UNIQLO-Shinsaibashi

Client: Fast Retailing Co., LTD (UNIQLO)
Type: Retail
Location: Osaka, Japan
Size: 34,000 SF
Design: 2004
Project Architect: Keisuke Nibe
Consultants: Local Architect: MILLS Architects studio (Keita Kagitani + Sawako Inoue)
Structure/MEP Engineering and Construction: SHIMIZU Corporation
Photography: Courtesy of LOT-EK

The new flagship store for the Japanese casual clothing company occupies a 5 stories building on the main shopping street in Shinsaibashi, Osaka. The design is based on the company’s logo and slogan: Unique Clothing Warehouse.
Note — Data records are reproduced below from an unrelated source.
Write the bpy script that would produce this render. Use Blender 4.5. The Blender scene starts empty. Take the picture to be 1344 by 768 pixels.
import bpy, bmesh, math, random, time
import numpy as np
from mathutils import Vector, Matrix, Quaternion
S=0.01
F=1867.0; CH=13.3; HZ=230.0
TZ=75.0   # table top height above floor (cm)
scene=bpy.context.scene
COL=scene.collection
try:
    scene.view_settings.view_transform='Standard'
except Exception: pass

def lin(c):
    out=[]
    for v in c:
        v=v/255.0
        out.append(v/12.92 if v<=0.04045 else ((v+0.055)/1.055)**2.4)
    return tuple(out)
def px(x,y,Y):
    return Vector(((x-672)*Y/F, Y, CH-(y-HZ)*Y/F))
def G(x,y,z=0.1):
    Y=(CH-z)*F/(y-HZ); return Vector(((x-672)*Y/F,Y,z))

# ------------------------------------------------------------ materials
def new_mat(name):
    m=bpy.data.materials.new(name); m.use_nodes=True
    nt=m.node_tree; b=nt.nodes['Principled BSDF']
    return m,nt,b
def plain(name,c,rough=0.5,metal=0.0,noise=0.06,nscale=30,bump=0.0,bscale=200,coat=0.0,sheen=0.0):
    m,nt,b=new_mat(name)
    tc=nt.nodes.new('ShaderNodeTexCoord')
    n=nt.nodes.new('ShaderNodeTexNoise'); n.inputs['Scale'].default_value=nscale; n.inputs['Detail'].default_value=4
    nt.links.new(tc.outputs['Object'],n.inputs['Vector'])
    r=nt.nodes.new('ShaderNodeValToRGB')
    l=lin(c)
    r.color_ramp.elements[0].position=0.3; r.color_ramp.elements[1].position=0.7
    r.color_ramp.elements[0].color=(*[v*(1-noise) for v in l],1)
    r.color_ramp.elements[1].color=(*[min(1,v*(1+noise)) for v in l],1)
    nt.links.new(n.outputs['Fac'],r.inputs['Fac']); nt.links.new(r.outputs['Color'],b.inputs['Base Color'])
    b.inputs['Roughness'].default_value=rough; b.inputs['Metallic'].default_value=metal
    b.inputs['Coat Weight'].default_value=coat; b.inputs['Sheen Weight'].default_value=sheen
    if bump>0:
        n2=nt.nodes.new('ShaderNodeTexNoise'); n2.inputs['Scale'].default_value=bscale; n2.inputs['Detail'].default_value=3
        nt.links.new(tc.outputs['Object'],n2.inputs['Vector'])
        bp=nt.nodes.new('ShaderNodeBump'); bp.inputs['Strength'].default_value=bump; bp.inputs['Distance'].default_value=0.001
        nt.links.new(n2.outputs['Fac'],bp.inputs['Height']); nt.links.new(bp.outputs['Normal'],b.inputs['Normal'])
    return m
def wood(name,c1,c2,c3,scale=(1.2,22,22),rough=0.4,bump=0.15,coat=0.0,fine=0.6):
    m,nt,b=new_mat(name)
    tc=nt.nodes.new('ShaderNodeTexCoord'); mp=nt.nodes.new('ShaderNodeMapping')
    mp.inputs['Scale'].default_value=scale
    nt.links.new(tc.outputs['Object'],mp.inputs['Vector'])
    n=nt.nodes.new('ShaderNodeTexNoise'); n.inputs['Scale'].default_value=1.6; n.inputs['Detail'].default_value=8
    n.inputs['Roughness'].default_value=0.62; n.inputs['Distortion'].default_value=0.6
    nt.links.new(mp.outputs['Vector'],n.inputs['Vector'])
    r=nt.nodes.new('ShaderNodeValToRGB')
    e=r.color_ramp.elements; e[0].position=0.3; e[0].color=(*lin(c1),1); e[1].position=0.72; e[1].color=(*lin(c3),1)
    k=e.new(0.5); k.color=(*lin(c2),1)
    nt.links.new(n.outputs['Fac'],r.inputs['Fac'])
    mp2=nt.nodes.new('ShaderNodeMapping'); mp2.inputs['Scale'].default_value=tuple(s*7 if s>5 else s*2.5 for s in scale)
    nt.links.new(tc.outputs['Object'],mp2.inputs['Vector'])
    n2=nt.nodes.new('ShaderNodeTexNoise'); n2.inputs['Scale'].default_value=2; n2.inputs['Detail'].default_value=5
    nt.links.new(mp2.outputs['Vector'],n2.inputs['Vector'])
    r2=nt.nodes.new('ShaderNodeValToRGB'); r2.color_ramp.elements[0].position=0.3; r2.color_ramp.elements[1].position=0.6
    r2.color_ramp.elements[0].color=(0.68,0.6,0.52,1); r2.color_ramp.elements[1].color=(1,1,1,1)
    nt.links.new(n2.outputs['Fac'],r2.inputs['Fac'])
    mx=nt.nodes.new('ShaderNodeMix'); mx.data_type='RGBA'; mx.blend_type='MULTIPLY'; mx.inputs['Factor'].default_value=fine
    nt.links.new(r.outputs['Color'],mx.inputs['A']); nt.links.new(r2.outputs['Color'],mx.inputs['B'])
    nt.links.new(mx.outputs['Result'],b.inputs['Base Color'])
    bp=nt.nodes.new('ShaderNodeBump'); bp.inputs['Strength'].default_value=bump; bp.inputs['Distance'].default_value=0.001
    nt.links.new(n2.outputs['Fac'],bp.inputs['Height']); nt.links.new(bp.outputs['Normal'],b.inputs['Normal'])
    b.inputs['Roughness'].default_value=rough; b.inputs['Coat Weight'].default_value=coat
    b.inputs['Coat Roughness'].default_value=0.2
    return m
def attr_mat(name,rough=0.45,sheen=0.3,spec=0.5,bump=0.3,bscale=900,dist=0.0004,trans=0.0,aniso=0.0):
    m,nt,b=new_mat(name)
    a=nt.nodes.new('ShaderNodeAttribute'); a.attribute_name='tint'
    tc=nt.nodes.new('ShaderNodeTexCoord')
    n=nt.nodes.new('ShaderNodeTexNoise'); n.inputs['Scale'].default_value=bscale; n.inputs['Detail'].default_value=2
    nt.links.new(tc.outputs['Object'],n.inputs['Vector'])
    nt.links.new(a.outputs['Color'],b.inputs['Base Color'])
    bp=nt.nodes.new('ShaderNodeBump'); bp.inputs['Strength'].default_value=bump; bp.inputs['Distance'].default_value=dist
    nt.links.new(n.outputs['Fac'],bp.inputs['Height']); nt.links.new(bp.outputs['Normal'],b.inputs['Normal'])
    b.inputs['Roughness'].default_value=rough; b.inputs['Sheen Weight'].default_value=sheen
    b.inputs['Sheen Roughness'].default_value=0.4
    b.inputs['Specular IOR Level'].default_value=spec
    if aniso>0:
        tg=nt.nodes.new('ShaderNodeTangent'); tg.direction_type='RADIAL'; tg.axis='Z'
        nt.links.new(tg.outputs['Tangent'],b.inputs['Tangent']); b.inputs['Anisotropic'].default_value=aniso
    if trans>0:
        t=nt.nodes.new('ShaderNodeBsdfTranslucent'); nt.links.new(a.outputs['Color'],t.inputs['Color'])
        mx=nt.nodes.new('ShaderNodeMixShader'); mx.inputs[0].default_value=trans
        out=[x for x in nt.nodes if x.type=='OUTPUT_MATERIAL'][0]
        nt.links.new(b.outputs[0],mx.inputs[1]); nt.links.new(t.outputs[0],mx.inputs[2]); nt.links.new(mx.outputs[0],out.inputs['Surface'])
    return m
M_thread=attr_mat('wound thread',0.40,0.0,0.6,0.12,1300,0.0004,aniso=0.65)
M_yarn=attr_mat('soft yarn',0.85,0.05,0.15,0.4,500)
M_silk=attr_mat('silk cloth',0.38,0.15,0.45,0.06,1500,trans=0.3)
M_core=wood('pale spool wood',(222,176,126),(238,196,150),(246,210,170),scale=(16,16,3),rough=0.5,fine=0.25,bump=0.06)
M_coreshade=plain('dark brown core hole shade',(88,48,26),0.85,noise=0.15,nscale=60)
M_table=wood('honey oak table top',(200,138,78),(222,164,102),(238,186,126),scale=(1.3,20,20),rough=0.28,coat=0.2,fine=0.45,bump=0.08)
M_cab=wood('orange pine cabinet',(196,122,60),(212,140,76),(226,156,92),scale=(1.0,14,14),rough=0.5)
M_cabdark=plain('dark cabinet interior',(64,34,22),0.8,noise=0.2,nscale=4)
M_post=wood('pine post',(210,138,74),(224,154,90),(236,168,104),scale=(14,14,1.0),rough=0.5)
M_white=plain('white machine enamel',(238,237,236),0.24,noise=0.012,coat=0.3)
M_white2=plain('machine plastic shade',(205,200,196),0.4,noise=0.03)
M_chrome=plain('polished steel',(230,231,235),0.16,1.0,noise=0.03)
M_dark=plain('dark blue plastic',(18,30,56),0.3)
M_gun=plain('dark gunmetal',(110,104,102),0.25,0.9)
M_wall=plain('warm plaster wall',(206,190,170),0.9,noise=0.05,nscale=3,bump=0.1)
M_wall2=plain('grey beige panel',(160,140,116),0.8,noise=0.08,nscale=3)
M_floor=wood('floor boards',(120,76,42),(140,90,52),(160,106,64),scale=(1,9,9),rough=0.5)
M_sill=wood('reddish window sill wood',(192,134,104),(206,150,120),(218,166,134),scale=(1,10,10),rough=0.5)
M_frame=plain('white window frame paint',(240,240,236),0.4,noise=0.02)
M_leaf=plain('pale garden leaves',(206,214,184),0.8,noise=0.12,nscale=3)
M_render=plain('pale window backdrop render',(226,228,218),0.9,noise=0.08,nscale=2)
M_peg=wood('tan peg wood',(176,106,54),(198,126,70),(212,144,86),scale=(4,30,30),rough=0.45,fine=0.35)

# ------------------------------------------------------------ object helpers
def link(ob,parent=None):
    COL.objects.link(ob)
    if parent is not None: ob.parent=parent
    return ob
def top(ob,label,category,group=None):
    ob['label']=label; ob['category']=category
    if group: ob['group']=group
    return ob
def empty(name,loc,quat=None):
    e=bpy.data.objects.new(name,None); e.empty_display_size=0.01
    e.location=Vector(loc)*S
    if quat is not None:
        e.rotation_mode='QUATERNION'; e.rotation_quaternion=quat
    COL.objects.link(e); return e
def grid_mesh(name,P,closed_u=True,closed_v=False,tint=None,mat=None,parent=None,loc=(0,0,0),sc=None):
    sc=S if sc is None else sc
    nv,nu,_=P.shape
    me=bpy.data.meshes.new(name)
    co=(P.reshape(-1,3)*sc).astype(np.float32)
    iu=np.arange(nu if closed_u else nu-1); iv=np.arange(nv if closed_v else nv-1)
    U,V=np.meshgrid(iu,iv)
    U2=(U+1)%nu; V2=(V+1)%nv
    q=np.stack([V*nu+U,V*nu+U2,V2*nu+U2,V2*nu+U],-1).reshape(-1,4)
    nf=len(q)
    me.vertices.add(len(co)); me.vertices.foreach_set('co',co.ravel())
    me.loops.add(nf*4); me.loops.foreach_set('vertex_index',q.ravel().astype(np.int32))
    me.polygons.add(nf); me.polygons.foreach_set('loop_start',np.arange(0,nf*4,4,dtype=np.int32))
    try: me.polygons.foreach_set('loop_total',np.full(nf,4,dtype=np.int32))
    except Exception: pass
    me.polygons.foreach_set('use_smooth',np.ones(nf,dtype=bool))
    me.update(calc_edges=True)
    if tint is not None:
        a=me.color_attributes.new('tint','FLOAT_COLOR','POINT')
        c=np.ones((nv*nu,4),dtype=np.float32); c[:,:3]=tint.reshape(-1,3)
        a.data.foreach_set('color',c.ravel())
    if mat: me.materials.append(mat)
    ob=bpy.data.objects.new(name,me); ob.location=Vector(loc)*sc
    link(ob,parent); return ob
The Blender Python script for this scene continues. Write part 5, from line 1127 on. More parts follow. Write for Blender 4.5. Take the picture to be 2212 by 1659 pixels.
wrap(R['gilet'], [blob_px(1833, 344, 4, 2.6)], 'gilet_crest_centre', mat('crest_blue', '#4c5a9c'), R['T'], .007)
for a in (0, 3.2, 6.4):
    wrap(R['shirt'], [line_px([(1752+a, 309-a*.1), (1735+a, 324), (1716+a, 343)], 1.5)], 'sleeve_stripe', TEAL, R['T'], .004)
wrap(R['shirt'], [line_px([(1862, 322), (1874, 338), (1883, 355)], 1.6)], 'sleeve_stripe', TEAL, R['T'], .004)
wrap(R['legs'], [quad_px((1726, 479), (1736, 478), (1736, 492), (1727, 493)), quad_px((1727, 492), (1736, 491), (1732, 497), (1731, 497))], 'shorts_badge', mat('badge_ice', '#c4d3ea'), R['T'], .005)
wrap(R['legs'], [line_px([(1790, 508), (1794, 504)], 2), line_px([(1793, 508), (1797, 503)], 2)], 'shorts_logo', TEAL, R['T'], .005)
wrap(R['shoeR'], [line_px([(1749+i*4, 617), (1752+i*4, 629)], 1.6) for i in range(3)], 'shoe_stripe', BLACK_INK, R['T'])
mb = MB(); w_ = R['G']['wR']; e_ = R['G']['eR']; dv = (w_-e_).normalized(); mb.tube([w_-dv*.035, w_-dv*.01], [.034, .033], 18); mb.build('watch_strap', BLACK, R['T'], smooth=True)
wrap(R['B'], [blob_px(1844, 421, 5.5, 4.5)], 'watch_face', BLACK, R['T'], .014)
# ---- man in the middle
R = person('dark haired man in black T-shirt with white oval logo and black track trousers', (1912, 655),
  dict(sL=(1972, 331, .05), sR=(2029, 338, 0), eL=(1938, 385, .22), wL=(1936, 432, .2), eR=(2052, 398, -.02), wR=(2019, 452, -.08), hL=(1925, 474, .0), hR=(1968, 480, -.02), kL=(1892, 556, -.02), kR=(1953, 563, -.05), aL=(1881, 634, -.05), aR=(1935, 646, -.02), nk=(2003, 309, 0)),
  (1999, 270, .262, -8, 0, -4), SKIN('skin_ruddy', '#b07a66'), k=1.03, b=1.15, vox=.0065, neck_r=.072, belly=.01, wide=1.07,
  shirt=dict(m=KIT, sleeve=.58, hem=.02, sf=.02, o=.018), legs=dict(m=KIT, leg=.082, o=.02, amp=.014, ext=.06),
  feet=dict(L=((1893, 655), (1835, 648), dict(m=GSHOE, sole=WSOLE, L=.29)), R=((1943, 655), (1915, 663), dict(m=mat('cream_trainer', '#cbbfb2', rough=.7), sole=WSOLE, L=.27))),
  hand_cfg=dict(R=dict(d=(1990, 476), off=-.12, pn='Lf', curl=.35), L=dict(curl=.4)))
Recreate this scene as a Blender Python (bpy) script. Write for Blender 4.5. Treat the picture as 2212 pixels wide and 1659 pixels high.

The building is treated like a sectioned warehouse. The long, mute side of the building is lined with metal mesh, backlit by neon tubes, and inscribed with a blow up of the company’s logo. The front of the building is cut back 7 feet to create a piazza effect along the overcrowded pedestrian street. The resulting section-like elevation is simply glazed to open up the warehouse enhancing public gaze and access.
As a symbol of the continuous merchandise replenishment, a container inscribed with the company’s logo floats over the glass façade and serves as entrance canopy and as a 3D eye-catcher. The container becomes an icon for UNIQLO and for its future stores – as a result, shipping containers, also designed by LOT-EK, have been used by UNIQLO in 2006 as pop-up shops to promote the launch of the brand in the US and the new flagship store in New York.
The interior of the store functions as a self-service clothing warehouse. The store has no stock room since the stockroom is the store itself. On all 5 floors stacks of clothing surround the customers in incessant repetitions. The parallel pattern of the vertical and horizontal stacks of colorful clothes, that lines the walls and the aisles of the stores, inspired the geometry of the two single elements that describe the interior. Cream-stained concrete floors are scored by parallel stripes of the company’s red and parallel ceiling fins mirror the same pattern above head.
The floor and ceiling color and pattern create a light rhythmic background to the merchandise overload. The parallel repetition of the ceiling fins hides and displays all technical systems hanging from the ceiling and distributes bright fluorescent and halogen light uniformly throughout the space.